Microsoftu randki z hackerami

Microsoft chce, aby spotkania firmy z hackerami – znane jako „Blue Hat” – odbywały się regularnie – dwa razy w roku. Podczas tych spotkań outsiderzy mają demonstrować luki w zabezpieczeniach produktów Microsoftu.

W marcu Microsoft po raz pierwszy zaprosił kilku hackerów do Redmond. Dwudniowe spotkanie pracowników z niezależnymi badaczami pozwoliło obydwu stronom zajrzeć na moment do swoich światów.

Zarówno hackerzy, jak i pracownicy Microsoftu uważają, że spotkanie było bardzo owocne.

„Chcemy to robić dwa razy do roku” – powiedział w wywiadzie Stephen Toulouse, program manager w dziale bezpieczeństwa Microsoftu –
„[Spotkanie] przyniosło sporą korzyść naszym developerom”.

Zdaniem Toulouse pozwoliło im to spojrzeć na zabezpieczenia produktów z innej strony.

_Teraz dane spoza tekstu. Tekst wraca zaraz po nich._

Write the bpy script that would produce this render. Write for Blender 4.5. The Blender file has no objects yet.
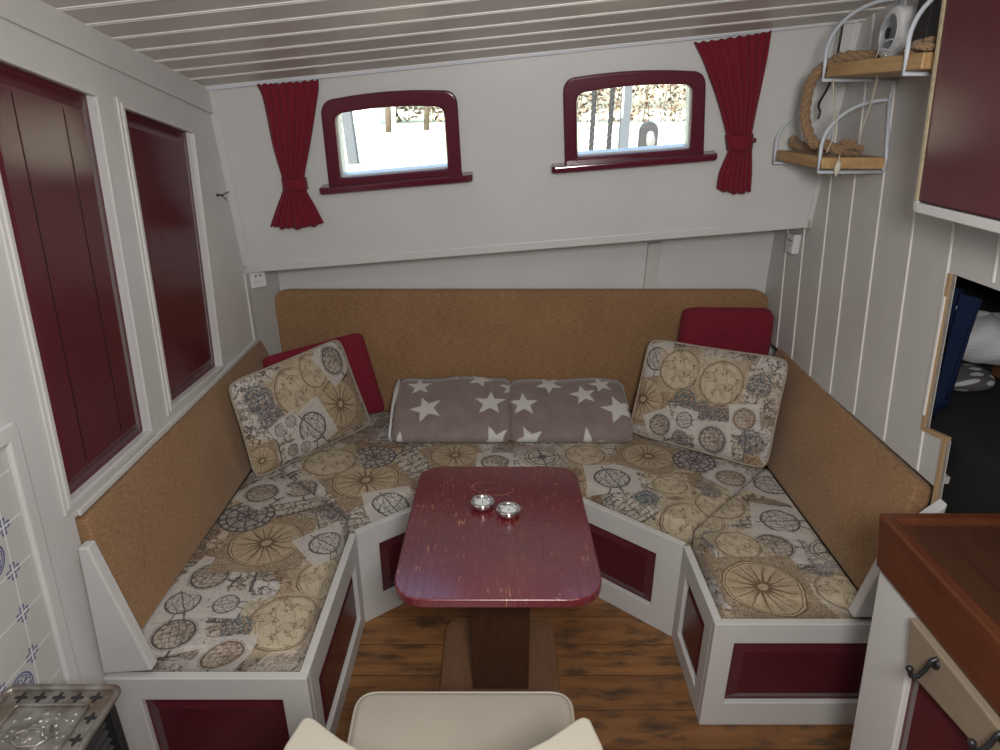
import bpy, bmesh, math, random
from mathutils import Vector as V
rnd = random.Random(7)
SC = bpy.context.scene
COL = SC.collection
PI = math.pi

# ------------------------------------------------------------------ camera
F = 650.0
TH = math.atan2(270.0, 650.0)
CT, ST = math.cos(TH), math.sin(TH)
EYE = V((0.0, 0.0, 1.6))

def ray(px, py):
    x = (px - 500.0) / F
    y = (375.0 - py) / F
    return V((x, CT + y * ST, -ST + y * CT))
def onX(px, py, X):
    d = ray(px, py); return EYE + d * (X / d.x)
def onY(px, py, Y):
    d = ray(px, py); return EYE + d * (Y / d.y)
def onZ(px, py, Z):
    d = ray(px, py); return EYE + d * ((Z - 1.6) / d.z)
# upper bulkhead plane  Y = A + B X + C Z
BA, BB, BC = 2.462, -0.030, -0.149
BN = V((BB, -1.0, BC)).normalized()          # points into the room
def onB(px, py, out=0.0):
    d = ray(px, py)
    t = (BA + BC * 1.6) / (d.y - BB * d.x - BC * d.z)
    p = EYE + d * t
    return p + BN * out
def ceil_z(x, y):
    return 1.648 + 0.081 * (x + 0.93) - 0.193 * (y - 2.24)

cam = bpy.data.cameras.new('camera')
cam.sensor_width = 36.0
cam.lens = F / 1000.0 * 36.0
cam.clip_start = 0.02
co = bpy.data.objects.new('camera', cam)
co.location = EYE
co.rotation_euler = (PI / 2 - TH, 0, 0)
COL.objects.link(co)
SC.camera = co

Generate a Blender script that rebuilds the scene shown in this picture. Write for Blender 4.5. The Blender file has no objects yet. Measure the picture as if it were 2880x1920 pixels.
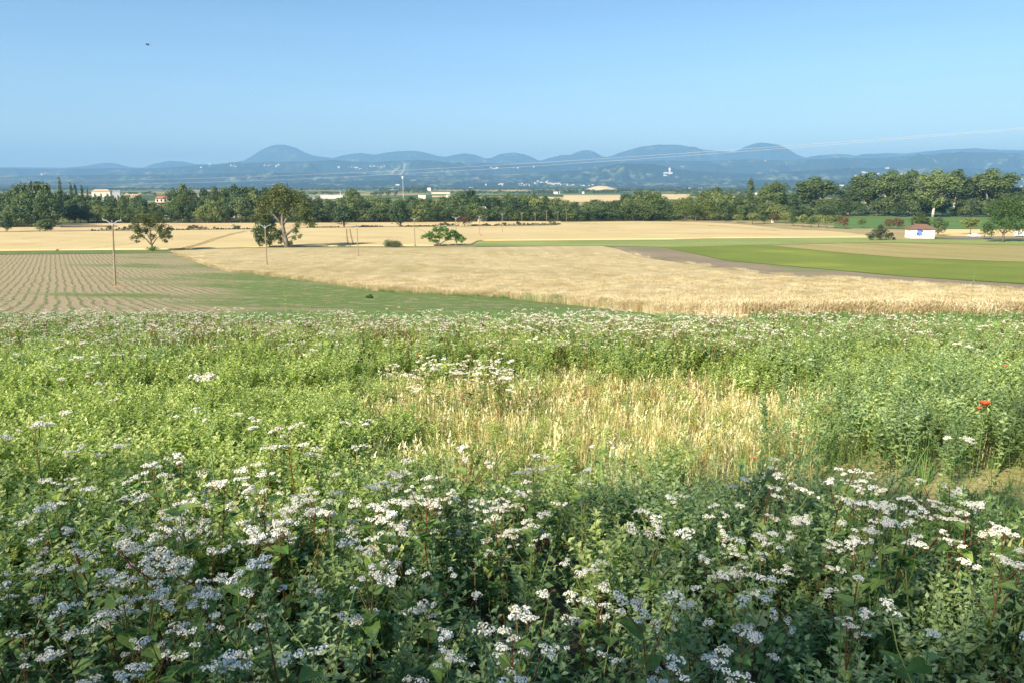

Podczas marcowego spotkania hacker ‚zwabił’ laptop, pracujący na systemie Windows do sieci bezprzewodowej. Zrobił to na oczach twórców systemu operacyjnego.

„Widzisz na własne oczy jak technologia, którą stworzyłeś, jest nadużywana. Pozwala ci to podejść do problemu z o wiele większym zrozumieniem” – powiedział Toulouse.

Microsoft nazwał swoje spotkania „Blue Hat” w nawiązaniu do szeroko znanej konferencji „Black Hat”, która odbyła się w zeszłym tygodniu w Las Vegas.

„Black Hat” to coroczna konferencja, na której poruszane są kwestie zabezpieczeń.

Niebieski kolor kapelusza w nazwie Microsoftowych spotkań, to kolor plakietek, noszonych przez pracowników firmy.

„Wysyłamy na Black Hat ponad 80 osób, jednak o wiele więcej pracowników mogłoby skorzystać z wiedzy dostarczanej przez badaczy zabezpieczeń” – powiedział Stephen Toulouse.

Pierwsze spotkanie „Blue Hat” skupiało się na bezpieczeństwie systemu operacyjnego Windows.

Następne mogłyby dotyczyć kwestii zabezpieczeń w innych produktach Microsoftu, takich jak Office czy MSN.

Badacze zabezpieczeń również wykazują zainteresowanie spotkaniami „Blue Hat”.

Zdaniem Toulouse wielu z nich pytało go o możliwość uczestnictwa w spotkaniu.

Microsoft wynajął na czwartkową noc nightclub w hotelu Caesars Palace. Urządził w nim dla swoich gości imprezę z muzyką techno i darmowymi drinkami.

Dan Kaminsky, badacz zabezpieczeń, wziął udział w pierwszym „Blue Hat” i jest zwolennikiem podobnych inicjatyw.

„Miło jest móc narzekać, mając jednocześnie kogoś, kto ponosi odpowiedzialność” – powiedział Kaminsky.

Dzięki inicjatywom takim jak „Blue Hat” Microsoft stara się polepszyć poziom bezpieczeństwa swoich produktów i poprawić ich reputację.

Następny „Blue Hat” zaplanowano na jesień. Konkretna data nie jest jeszcze znana.